§ GIVEN MATERIAL
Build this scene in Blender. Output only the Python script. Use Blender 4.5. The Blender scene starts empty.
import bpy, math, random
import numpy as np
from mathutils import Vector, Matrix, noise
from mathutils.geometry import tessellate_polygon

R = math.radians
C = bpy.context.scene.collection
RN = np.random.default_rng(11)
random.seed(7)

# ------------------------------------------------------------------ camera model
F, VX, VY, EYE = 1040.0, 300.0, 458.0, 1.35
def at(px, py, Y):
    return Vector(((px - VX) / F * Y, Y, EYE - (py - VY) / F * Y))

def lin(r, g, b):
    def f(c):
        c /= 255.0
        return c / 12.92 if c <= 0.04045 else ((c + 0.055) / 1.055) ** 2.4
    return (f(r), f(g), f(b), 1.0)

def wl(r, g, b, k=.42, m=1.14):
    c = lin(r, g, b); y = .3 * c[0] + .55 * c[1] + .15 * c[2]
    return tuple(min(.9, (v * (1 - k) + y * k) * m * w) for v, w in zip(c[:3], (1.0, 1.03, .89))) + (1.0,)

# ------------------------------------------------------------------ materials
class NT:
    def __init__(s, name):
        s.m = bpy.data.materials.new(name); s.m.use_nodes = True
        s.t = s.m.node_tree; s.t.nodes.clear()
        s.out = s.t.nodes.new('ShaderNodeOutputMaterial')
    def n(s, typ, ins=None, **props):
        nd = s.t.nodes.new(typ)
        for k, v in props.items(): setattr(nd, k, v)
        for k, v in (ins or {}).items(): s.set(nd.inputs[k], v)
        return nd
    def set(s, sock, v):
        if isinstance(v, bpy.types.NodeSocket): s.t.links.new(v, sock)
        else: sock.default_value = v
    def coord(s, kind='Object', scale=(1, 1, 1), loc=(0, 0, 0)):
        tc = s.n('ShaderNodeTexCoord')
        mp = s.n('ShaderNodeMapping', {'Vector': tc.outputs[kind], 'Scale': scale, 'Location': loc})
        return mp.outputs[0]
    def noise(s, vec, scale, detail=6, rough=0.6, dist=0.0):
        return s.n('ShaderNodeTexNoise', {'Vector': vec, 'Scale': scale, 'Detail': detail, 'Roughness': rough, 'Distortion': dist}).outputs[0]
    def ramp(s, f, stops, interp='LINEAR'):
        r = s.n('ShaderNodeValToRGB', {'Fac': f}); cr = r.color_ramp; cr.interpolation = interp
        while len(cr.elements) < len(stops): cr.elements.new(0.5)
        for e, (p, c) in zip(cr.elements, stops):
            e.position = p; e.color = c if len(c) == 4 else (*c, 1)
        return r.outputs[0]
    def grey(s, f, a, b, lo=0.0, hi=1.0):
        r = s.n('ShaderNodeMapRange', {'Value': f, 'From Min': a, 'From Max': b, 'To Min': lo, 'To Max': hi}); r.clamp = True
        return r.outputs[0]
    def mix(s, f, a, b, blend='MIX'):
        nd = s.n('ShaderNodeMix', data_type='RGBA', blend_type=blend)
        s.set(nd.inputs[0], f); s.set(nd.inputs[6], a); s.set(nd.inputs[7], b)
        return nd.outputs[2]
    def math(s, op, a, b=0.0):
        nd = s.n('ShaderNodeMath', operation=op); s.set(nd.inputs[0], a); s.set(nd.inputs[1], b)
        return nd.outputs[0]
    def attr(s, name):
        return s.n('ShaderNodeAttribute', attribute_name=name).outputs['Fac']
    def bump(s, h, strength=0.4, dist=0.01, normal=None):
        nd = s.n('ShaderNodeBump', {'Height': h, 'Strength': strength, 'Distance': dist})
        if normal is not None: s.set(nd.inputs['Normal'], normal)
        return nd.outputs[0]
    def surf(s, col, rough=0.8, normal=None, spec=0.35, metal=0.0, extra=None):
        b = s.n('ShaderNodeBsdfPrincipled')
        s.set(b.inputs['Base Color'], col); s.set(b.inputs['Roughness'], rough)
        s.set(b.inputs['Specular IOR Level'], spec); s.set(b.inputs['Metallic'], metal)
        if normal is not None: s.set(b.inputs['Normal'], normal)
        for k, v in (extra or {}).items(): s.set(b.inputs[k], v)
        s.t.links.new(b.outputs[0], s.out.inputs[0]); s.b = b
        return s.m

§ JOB
Write out exactly the lines from the start of the material through the line with "return tuple(min(.9, (v". No other output is expected.

§ RIGHT ANSWER
Build this scene in Blender. Output only the Python script. Use Blender 4.5. The Blender scene starts empty.
import bpy, math, random
import numpy as np
from mathutils import Vector, Matrix, noise
from mathutils.geometry import tessellate_polygon

R = math.radians
C = bpy.context.scene.collection
RN = np.random.default_rng(11)
random.seed(7)

# ------------------------------------------------------------------ camera model
F, VX, VY, EYE = 1040.0, 300.0, 458.0, 1.35
def at(px, py, Y):
    return Vector(((px - VX) / F * Y, Y, EYE - (py - VY) / F * Y))

def lin(r, g, b):
    def f(c):
        c /= 255.0
        return c / 12.92 if c <= 0.04045 else ((c + 0.055) / 1.055) ** 2.4
    return (f(r), f(g), f(b), 1.0)

def wl(r, g, b, k=.42, m=1.14):
    c = lin(r, g, b); y = .3 * c[0] + .55 * c[1] + .15 * c[2]
    return tuple(min(.9, (v * (1 - k) + y * k) * m * w) for v, w in zip(c[:3], (1.0, 1.03, .89))) + (1.0,)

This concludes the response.